> _PROVIDED INFORMATION_:

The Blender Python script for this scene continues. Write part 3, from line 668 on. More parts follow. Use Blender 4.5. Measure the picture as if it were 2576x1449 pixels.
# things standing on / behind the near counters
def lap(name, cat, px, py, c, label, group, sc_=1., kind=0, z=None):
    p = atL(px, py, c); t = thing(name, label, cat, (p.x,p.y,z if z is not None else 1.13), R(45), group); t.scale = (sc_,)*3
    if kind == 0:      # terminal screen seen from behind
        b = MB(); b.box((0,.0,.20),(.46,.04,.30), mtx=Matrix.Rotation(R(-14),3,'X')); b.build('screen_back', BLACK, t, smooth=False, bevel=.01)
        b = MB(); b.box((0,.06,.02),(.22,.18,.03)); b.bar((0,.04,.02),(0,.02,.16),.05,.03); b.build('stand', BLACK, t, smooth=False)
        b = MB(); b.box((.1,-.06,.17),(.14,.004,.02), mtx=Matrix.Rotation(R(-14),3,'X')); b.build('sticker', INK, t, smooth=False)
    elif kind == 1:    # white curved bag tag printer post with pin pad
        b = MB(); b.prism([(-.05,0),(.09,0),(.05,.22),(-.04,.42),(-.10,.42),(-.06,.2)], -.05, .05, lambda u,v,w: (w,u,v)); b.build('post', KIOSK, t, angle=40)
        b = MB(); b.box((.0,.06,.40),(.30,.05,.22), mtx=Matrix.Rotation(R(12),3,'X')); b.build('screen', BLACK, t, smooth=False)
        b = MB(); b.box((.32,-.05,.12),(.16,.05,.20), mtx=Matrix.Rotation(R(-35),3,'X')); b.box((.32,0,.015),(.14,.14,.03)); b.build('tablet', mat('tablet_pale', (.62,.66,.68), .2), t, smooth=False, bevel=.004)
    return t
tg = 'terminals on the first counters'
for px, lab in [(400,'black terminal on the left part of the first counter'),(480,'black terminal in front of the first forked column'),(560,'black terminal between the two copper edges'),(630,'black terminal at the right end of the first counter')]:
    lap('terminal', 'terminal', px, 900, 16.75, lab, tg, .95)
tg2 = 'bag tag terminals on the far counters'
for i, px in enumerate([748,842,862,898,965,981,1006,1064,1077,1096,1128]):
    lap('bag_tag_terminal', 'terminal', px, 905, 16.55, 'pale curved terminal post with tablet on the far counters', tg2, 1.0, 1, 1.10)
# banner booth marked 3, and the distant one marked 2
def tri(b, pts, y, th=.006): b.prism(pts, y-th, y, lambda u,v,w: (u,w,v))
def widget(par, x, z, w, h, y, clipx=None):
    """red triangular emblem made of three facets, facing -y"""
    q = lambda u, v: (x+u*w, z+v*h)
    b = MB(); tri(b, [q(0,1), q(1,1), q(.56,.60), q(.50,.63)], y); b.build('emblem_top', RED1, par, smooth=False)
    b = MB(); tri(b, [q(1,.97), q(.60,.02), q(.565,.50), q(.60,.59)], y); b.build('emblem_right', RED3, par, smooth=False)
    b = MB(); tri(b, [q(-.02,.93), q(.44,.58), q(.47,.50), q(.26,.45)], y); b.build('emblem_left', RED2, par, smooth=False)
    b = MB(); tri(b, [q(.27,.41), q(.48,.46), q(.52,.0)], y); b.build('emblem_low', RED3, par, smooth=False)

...

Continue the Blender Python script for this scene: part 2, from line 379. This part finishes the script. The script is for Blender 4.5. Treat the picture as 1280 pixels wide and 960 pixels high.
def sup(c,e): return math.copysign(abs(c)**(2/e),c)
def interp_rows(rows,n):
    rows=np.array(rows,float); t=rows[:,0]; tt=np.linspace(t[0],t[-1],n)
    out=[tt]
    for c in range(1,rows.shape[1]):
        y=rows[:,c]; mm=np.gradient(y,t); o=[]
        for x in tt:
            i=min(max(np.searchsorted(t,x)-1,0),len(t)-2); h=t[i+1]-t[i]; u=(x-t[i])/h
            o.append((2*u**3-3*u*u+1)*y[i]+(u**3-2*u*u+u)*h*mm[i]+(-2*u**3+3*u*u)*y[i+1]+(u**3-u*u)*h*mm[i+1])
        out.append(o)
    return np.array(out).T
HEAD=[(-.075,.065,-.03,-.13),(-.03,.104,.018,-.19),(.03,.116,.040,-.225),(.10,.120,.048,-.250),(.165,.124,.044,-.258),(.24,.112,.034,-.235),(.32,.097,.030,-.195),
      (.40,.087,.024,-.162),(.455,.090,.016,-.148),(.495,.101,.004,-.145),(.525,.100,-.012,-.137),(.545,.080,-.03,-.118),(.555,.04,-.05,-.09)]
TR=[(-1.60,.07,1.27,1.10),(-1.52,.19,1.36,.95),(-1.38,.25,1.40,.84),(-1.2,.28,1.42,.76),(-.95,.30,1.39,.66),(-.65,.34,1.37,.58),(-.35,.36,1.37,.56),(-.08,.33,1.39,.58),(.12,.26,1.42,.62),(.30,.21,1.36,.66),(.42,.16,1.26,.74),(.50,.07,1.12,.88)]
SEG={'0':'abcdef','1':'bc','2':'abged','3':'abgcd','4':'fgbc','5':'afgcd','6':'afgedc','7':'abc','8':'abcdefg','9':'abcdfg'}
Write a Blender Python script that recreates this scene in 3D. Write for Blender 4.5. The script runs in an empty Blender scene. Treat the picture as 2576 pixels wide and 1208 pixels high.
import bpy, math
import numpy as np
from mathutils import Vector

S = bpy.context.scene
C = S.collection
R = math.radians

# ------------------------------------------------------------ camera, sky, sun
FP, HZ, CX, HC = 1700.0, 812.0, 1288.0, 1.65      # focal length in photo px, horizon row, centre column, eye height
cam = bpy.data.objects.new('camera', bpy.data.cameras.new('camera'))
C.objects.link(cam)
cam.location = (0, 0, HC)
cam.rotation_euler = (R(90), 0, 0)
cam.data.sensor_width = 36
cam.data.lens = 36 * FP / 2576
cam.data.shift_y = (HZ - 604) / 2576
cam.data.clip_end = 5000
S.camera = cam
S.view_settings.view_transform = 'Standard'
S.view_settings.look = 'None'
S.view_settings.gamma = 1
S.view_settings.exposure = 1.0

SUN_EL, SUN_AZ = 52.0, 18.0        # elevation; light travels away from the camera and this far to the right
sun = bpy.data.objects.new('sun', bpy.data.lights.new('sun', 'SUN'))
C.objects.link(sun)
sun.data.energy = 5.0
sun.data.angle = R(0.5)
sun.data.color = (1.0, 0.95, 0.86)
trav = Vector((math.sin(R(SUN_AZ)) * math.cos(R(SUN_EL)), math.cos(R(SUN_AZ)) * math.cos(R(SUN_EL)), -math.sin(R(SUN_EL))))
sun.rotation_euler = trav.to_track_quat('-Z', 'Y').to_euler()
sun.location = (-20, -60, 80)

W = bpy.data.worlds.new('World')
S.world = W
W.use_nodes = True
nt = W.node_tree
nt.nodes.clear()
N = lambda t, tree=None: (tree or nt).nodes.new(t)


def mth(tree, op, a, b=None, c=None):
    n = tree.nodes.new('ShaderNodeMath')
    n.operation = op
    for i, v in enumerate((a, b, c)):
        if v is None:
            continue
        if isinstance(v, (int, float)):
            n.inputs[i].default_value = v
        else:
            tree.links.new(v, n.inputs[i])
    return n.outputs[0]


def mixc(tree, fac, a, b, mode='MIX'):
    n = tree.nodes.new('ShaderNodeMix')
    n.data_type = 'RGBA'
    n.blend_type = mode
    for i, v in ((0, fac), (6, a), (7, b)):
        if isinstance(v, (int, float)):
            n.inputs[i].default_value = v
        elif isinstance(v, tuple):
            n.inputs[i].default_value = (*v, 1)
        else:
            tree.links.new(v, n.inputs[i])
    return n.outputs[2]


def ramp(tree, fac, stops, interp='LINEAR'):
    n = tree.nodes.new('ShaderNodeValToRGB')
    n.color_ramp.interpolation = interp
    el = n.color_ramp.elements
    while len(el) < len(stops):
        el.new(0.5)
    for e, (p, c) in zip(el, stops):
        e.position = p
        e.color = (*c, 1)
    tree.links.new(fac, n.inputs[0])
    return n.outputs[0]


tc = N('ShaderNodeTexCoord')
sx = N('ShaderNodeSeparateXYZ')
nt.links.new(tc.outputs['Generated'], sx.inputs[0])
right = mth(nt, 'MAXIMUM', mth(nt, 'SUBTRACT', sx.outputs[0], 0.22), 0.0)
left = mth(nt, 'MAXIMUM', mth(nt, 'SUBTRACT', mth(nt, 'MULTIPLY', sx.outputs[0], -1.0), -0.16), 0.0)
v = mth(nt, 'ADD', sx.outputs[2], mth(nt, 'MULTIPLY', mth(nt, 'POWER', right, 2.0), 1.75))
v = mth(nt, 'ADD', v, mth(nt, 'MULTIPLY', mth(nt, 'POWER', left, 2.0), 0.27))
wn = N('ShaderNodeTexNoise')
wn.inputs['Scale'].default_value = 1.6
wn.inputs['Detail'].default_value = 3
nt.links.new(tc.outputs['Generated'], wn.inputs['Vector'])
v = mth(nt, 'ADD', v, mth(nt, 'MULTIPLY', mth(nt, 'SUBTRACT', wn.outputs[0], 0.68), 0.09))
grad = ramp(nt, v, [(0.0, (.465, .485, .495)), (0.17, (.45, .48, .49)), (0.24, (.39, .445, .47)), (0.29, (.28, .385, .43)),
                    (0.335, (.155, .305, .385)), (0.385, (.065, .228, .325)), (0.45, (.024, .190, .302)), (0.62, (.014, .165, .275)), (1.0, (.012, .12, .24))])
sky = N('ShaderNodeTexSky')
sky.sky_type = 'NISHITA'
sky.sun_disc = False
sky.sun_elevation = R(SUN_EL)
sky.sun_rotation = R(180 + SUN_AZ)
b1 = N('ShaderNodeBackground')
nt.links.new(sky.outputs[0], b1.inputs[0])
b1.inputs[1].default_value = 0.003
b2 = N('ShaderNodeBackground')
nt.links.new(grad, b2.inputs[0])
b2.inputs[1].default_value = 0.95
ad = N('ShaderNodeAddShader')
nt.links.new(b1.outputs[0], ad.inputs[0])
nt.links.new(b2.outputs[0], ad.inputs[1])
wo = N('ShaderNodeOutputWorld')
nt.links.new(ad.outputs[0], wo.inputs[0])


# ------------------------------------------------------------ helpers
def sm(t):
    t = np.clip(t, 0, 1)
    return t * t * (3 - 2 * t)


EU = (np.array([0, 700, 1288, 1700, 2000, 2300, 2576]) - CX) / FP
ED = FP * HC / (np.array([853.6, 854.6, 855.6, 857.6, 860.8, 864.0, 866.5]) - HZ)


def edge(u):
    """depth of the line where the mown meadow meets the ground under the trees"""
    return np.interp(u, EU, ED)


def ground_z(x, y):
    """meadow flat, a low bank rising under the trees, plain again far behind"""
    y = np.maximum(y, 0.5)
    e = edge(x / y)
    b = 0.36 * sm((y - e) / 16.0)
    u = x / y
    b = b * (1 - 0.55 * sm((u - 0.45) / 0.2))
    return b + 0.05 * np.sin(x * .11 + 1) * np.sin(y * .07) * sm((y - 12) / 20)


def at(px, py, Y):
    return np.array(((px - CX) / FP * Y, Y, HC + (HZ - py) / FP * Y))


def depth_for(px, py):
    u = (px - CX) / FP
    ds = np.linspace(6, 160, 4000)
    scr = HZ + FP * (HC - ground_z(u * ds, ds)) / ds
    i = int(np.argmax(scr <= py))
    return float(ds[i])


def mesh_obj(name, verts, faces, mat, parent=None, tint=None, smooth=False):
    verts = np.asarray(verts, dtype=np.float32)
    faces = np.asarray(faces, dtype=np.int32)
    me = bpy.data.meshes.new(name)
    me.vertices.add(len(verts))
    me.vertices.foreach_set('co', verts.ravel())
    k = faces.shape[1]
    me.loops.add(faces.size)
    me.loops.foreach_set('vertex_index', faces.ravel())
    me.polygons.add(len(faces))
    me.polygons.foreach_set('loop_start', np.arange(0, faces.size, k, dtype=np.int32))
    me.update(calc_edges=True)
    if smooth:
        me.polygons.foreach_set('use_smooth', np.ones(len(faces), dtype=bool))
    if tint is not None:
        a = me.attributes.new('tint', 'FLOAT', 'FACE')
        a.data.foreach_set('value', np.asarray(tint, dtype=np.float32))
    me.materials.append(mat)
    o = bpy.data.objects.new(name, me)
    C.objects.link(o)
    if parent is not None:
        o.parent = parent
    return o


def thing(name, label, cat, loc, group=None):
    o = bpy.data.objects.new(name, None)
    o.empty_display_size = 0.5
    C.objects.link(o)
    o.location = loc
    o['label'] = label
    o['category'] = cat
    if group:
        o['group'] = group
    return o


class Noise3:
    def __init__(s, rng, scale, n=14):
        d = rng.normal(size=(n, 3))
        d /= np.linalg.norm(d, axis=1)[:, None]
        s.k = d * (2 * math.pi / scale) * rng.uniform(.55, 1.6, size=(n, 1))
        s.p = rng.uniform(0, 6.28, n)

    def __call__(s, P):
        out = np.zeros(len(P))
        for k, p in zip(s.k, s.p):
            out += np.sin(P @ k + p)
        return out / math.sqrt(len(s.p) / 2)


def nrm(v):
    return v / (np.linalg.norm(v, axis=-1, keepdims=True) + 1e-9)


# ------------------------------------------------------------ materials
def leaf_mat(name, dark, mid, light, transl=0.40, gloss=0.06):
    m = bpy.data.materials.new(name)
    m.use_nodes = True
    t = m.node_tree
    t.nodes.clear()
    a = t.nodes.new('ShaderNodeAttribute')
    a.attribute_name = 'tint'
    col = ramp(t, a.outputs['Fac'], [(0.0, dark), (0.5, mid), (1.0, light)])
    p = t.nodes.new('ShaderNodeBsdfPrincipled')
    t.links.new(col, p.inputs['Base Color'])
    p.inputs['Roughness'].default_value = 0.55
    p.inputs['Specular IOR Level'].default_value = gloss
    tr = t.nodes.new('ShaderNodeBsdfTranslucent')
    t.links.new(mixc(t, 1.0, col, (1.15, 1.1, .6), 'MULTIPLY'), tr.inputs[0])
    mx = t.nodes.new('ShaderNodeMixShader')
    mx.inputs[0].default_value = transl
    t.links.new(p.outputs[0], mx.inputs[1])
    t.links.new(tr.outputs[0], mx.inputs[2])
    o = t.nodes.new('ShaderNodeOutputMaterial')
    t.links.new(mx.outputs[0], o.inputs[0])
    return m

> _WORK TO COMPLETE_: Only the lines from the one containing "Write a Blender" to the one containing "R = math.radians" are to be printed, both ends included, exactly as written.

> _ANSWER TO THIS TASK_:
Write a Blender Python script that recreates this scene in 3D. Write for Blender 4.5. The script runs in an empty Blender scene. Treat the picture as 2576 pixels wide and 1208 pixels high.
import bpy, math
import numpy as np
from mathutils import Vector

S = bpy.context.scene
C = S.collection
R = math.radians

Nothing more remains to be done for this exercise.